Still having not released Goodbye Cruel Circus (I’m Off To Join The  World) – the title of which comes from the note Ronnie Lane left on the door of his caravan for the rest of the band when he quite Slim Chance – he then set about beginning his second solo album; moving straight on to completing an album with Mark E Brydon of Moloko as Moths. And then The Bench Connection was withdrawn when the label went bust, and so back to square one, and none of it was out…

All the while the anecdotes rolled in – playing guitar for Roger Daltrey at 3am in the luggage area of the Queen Mary 2; being surrounded by locals at 2am in the pouring, movie-like rain in New York City, having discovered his hotel didn’t exist and he had nowhere to go while they passed his bag around, with most of his best recording gear in, only to be saved by Norah Jones and Tracey Chapman guitarist, Adam Levy.
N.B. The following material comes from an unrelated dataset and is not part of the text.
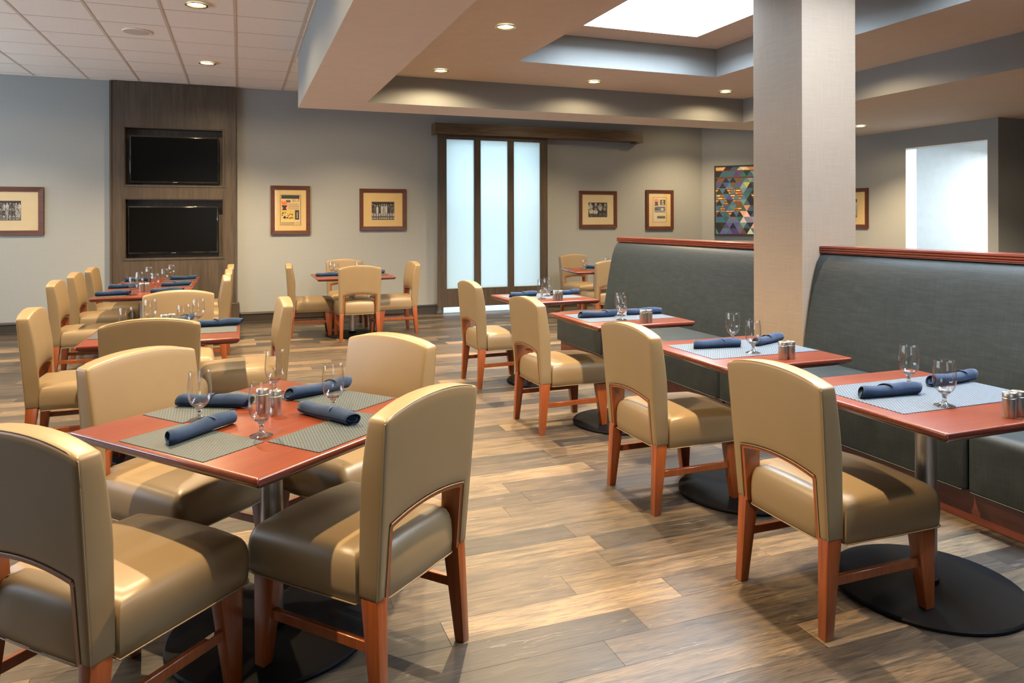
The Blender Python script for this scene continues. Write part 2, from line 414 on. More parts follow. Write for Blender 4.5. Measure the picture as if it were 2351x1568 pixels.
# ceiling: deck, tee grid, tiles
bm = B()
for x0, y0, x1, y1 in ((XL, YF, .617, YB), (.617, 8.506, 7.7, YB)): box(bm, (x0-.2, y0, ZC+.03), (x1, y1+.2, ZC+.1))
box(bm, (7.7, 8.506, ZC+.03), (9.2, 11.0, ZC+.1))
ceil = struct('ceiling', bm, M['black'])
GX = [-.04 + .607*i for i in range(-9, 14)]; GY = [7.07 + .6105*i for i in range(-18, 7)]
def in_tile(cx, cy_): return (cx < .617) or (cy_ > 8.506 and cx < 9.2)
for x in GX:
    if x < XL: continue
    bm = B(); y0 = YF if x < .617 else 8.506
    y1 = YB if x < 7.7 else max(8.6, 18.6 - x)
    box(bm, (x-.012, y0, ZC-.004), (x+.012, y1, ZC+.006)); obj('grid_rail', bm, M['grid'], ceil, sm=False)
for y in GY:
    if y < YF: continue
    bm = B(); box(bm, (XL, y-.006, ZC-.003), (.617 if y < 8.506 else (7.7 if y > 9.8 else 8.9), y+.006, ZC+.006)); obj('cross_rail', bm, M['grid'], ceil, sm=False)
gx = [XL] + [x for x in GX if x > XL]; gy = [YF] + [y for y in GY if y > YF] + [YB]
tiles = []
for i in range(len(gx)-1):
    for j in range(len(gy)-1):
        x0, x1, y0, y1 = gx[i]+.004, gx[i+1]-.004, gy[j]+.003, gy[j+1]-.003
        if y0 >= 8.5: pass
        elif y1 > 8.506:
            if x0 > .6: y0 = 8.51
        if y1 <= 8.51 or (y0 < 8.5 and x0 < .6):
            if x0 > .6: continue
            x1 = min(x1, .612)
        elif x0 > .6 and y0 < 8.5: continue
        if x1 - x0 < .02: continue
        if x0 > 7.6 and y0 > 18.6 - x0 - .3: continue
        tiles.append((x0, x1, y0, y1))
# strip between the last rail and the soffit
for j in range(len(gy)-1):
    y0, y1 = gy[j]+.003, gy[j+1]-.003
    if y0 < 8.5: tiles.append((.571, .613, y0, min(y1, 8.5) if y1 > 8.506 and False else y1))
tiles.append((.613, 1.167, 8.51, 8.902)); tiles.append((.613, .70, 8.51, 8.30)) if False else None
seen = set()
for k, (x0, x1, y0, y1) in enumerate(tiles):
    key = (round(x0, 2), round(y0, 2))
    if key in seen: continue
    seen.add(key)
    if y0 < 8.5 and x1 > .62: continue
    c = view_px((x0+x1)/2, (y0+y1)/2, ZC)
    bm = B(); e = .004
    rings(bm, [[(x0,y0,ZC+.02),(x1,y0,ZC+.02),(x1,y1,ZC+.02),(x0,y1,ZC+.02)], [(x0,y0,ZC+.003),(x1,y0,ZC+.003),(x1,y1,ZC+.003),(x0,y1,ZC+.003)], [(x0+e,y0+e,ZC-.001),(x1-e,y0+e,ZC-.001),(x1-e,y1-e,ZC-.001),(x0+e,y1-e,ZC-.001)]][::-1])
    obj('tile', bm, M['tile'], ceil, sm=False)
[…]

There was the five minutes of fame and a national hunt on live radio for a girl called Jenni in Finland; and writing or recording with a host of musical legends – Dennis Bovell, Steve Nieve, Yungblud, Marti Pellow, Chris Difford, Matt Deighton, Mark E Brydon, Chaz Jankel, Kathryn Williams, Charlie Wood, Jacqui Dankworth, Neill MacColl and Linda Thompson, among many others. And yet, as the stories and songs tumbled in, no releases tumbled out.
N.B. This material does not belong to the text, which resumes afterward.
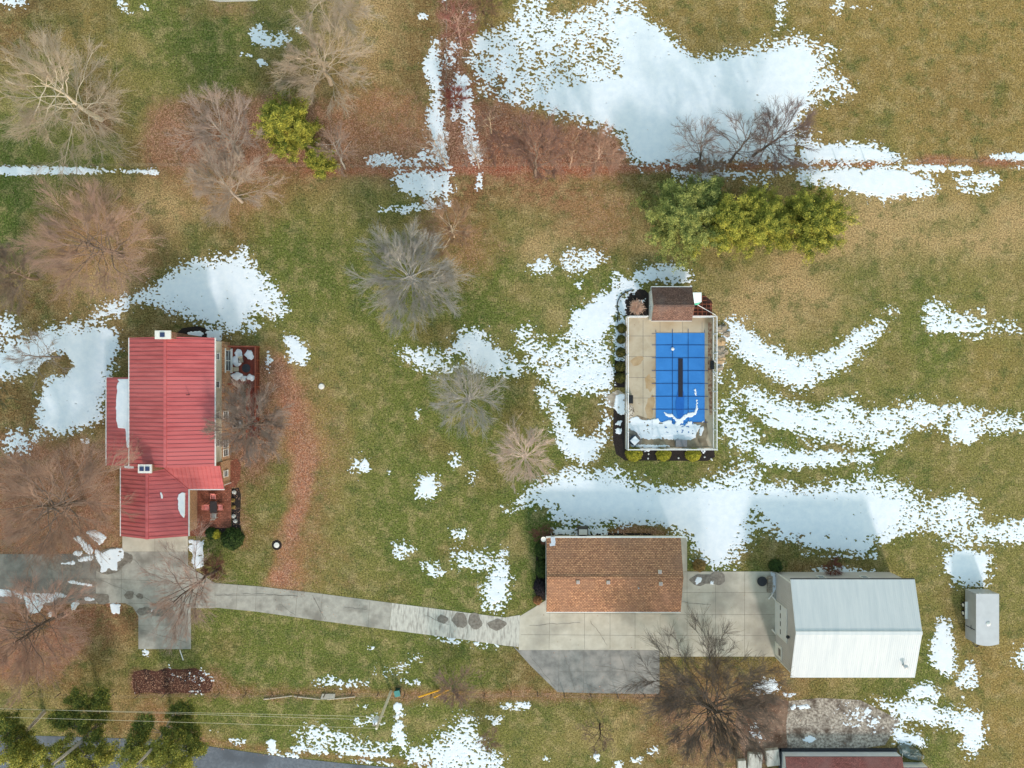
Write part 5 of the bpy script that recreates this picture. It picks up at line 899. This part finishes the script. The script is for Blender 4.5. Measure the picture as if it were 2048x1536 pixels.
# ------------------------------------------------------------------ bare trees
def nrm(a): return a / np.maximum(np.linalg.norm(a, axis=-1, keepdims=True), 1e-9)
def chains(rg, st, dr, ln, k, curl, up):
    pts = [st]; d = nrm(dr)
    for i in range(1, k):
        d = nrm(d + rg.normal(0, curl, d.shape) + np.array([0, 0, up])); pts.append(pts[-1] + d * (ln / (k - 1))[:, None])
    return np.stack(pts, 1)
def tubes(pts, r0, r1, sides):
    N, k, _ = pts.shape; d = nrm(pts[:, -1] - pts[:, 0]); ref = np.where(np.abs(d[:, 2:3]) > .9, np.array([[1., 0, 0]]), np.array([[0, 0, 1.]]))
    u = nrm(np.cross(d, ref)); w = np.cross(d, u); t = np.linspace(0, 1, k)
    rad = r0[:, None] * (1 - t) + r1[:, None] * t; an = 2 * np.pi * np.arange(sides) / sides
    off = np.cos(an)[None, :, None] * u[:, None] + np.sin(an)[None, :, None] * w[:, None]
    V = pts[:, :, None] + rad[:, :, None, None] * off[:, None]
    b = np.arange(N)[:, None, None] * k * sides + np.arange(k - 1)[None, :, None] * sides; s = np.arange(sides)[None, None]; s2 = (s + 1) % sides
    F = np.stack([b + s, b + s2, b + sides + s2, b + sides + s], -1)
    return V.reshape(-1, 3), F.reshape(-1, 4)
def kids(rg, pts, ln, n, t0, spread, ratio, outc=None, up=0.0, out=.35):
    N, k, _ = pts.shape; t = rg.uniform(t0, 1, (N, n)) ** .85; f = t * (k - 1); i = np.minimum(f.astype(int), k - 2); fr = (f - i)[..., None]
    ar = np.arange(N)[:, None]; a = pts[ar, i]; b = pts[ar, i + 1]; st = a + (b - a) * fr; d = nrm(b - a)
    rnd = nrm(rg.normal(0, 1, d.shape)); rnd = nrm(rnd - (rnd * d).sum(-1, keepdims=True) * d)
    dr = d + rnd * spread * rg.uniform(.5, 1.3, (N, n, 1)) + np.array([0, 0, up])
    if outc is not None: dr = dr + nrm(st - outc) * out
    l = ln[:, None] * ratio * rg.uniform(.55, 1.25, (N, n)) * (1.2 - .45 * t)
    return st.reshape(-1, 3), dr.reshape(-1, 3), l.reshape(-1)
BARKS = {}
def bark(c):
    if c not in BARKS: BARKS[c] = mat('bark_%d' % len(BARKS), C(*c), C(*[min(255, int(v * 1.18)) for v in c]), scale=6, rough=.9)
    return BARKS[c]
def bare_tree(label, base, cc, hc, rpx, h, col, twig=None, nl=12, n2=7, n3=8, n4=9, tr=.22, seed=1, curl=.16, rz=None, fork=.25, group='bare trees around the property', name='bare_tree', tw=.0082, cat='tree', lr=1.0, droop=.02):
    """base, crown centre (photo px of the crown at height hc), crown radius px, height"""
    rg = np.random.default_rng(seed); b = np.array(P(*base, 0)); c = np.array(P(*cc, hc)); R = rpx / FPX * (H - hc) * 1.1; rz = rz or (h - hc); nl = int(nl * 1.9); n2, n3, n4 = max(4, n2 - 1), max(4, n3 - 2), max(4, n4)
    t = empty(name, Vector(b), label, cat, group)
    top = np.array([c[0] * .8 + b[0] * .2, c[1] * .8 + b[1] * .2, h * .8])
    s = np.linspace(0, 1, 7)[:, None]; sp = b + (top - b) * s; sp[:, :2] = b[:2] + (top - b)[:2] * (s ** 1.3); sp += np.concatenate([np.zeros((1, 3)), rg.normal(0, h * .008, (6, 3))]); trunk = sp[None]
    VV, FF = tubes(trunk, np.array([tr]), np.array([tr * .22]), 9)
    # limbs reach for points spread over the crown ellipsoid
    k = np.arange(nl); ph = k * 2.39996 + rg.uniform(0, 6.28); zc = np.linspace(-.45, .95, nl) + rg.uniform(-.08, .08, nl); zc = np.clip(zc, -.6, .98); hor = np.sqrt(1 - zc ** 2)
    tgt = c + np.stack([R * hor * np.cos(ph), R * hor * np.sin(ph), rz * zc], 1) * rg.uniform(.66, 1.04, (nl, 1))
    f = fork + (1 - fork) * (zc - zc.min()) / (zc.max() - zc.min()) * .9; i = np.minimum((f * 6).astype(int), 5); fr = (f * 6 - i)[:, None]; st = sp[i] * (1 - fr) + sp[i + 1] * fr
    dv = tgt - st; ln = np.linalg.norm(dv, axis=1) * .86 * lr
    L1 = chains(rg, st, nrm(dv) + np.array([0, 0, -.04]), ln, 7, curl, .03); r1 = tr * (.32 - .15 * f) * rg.uniform(.55, 1.1, nl)
    v2, f2 = tubes(L1, r1, np.full(nl, .018), 6); FF = np.concatenate([FF, f2 + len(VV)]); VV = np.concatenate([VV, v2])
    o1 = link_mesh('trunk', np_mesh('trunk', VV - b, FF, True), bark(col), t)
    oc = c - np.array([0, 0, rz * .5])
    s2, d2, l2 = kids(rg, L1, ln, n2, .15, .62, .5, oc, 0, .3); l2 = np.clip(l2, .5, R * .6); L2 = chains(rg, s2, d2, l2, 5, curl * .9, droop)
    s3, d3, l3 = kids(rg, L2, l2, n3, .1, .7, .62, oc, 0, .4); L3 = chains(rg, s3, d3, l3, 4, curl * .8, droop)
    s4, d4, l4 = kids(rg, L3, l3, n4, .05, .7, .75, oc, 0, .3); L4 = chains(rg, s4, d4, np.maximum(l4, .3), 3, curl * .7, droop)
    out_v, out_f, off = [], [], 0
    for Lx, ra, rb, sd in ((L2, tr * .09, .011, 5), (L3, .013, .008, 4), (L4, tw, tw * .6, 3)):
        a, q = tubes(Lx, np.full(len(Lx), ra), np.full(len(Lx), rb), sd); out_v.append(a); out_f.append(q + off); off += len(a)
    link_mesh('crown', np_mesh('crown', np.concatenate(out_v) - b, np.concatenate(out_f)), bark(twig or col), t)
    return t
PALE = (176, 164, 148); GREY = (144, 139, 134); BRN = (118, 102, 92); DRK = (88, 78, 72); PNK = (190, 172, 162); TAN = (172, 158, 142)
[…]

In 2011, Chris co-founded industry indie champions Karousel Music with fellow music and industry allies, including Longview’s Doug Morch, and then spent the next decade and a half assuming a new guise, helping other artists with shows, publishing, management, and releases, as well as setting up and hosting the music industry’s premier pop quiz, and working for music industry charity Help Musicians.

Now, 20 years on from where it all began, Karousel Buried Treasure finally begins to release an archive of songs and recordings from a songwriter who, while completely anonymous to the wider public, has consistently enjoyed the respect and friendship of his peers. The album features former Oasis/Noel Gallagher’s High Flying Birds and Sheryl Crow keys player, Mikey Rowe; The Divine Comedy’s Tim Weller on drums; the late, great Mark Smith on bass, and former Yards guitarist, Chris Farrell, on electric guitar, as well as various guest appearances such as Squeeze’s Chris Difford on backing vocals.

The first record was clearly influenced by acts such as Del Amitri, Elbow and late Talk Talk, and some of the lyrics on Goodbye Cruel Circus feel as relevant now as then: “Everyone cares, but no one can help/they need all their cash to save an asteroid belt…” (‘Everyone Cares’) seems as poignant as ever in a post-Musk world of war, famine and Space X.

“Did you ever feel when you were treading water your lungs were filling up to drown/scratching at weeds at the top of the mountain, your feet were sliding down?/Well it’s not just you,” (‘Not Just You’) whispered of the quiet mental health crisis in both music and society as early as 2003; and there’s the aching melancholy of a person watching his relationship fail in public, powerless to change the ending while the real world around them descends into grey: “The arms of the typewriter are moving, like hands in a crowd in Weimar Germany/starving for a happy kind of ending/scared of what’s coming post-1933”. (‘The Projectionist’)

One wonders if there would have been a place for him, had things been different, among the swollen rolling river of singer-songwriters of the noughties; but perhaps it doesn’t matter… After all, now is the time in a world of global and digital fanbases for shining a light on what the rest of us missed the first time around.

Karousel Buried Treasure release a run of singles in November, leading up to the album, Goodbye Cruel Circus (I’m Off To Join The World), on December 6.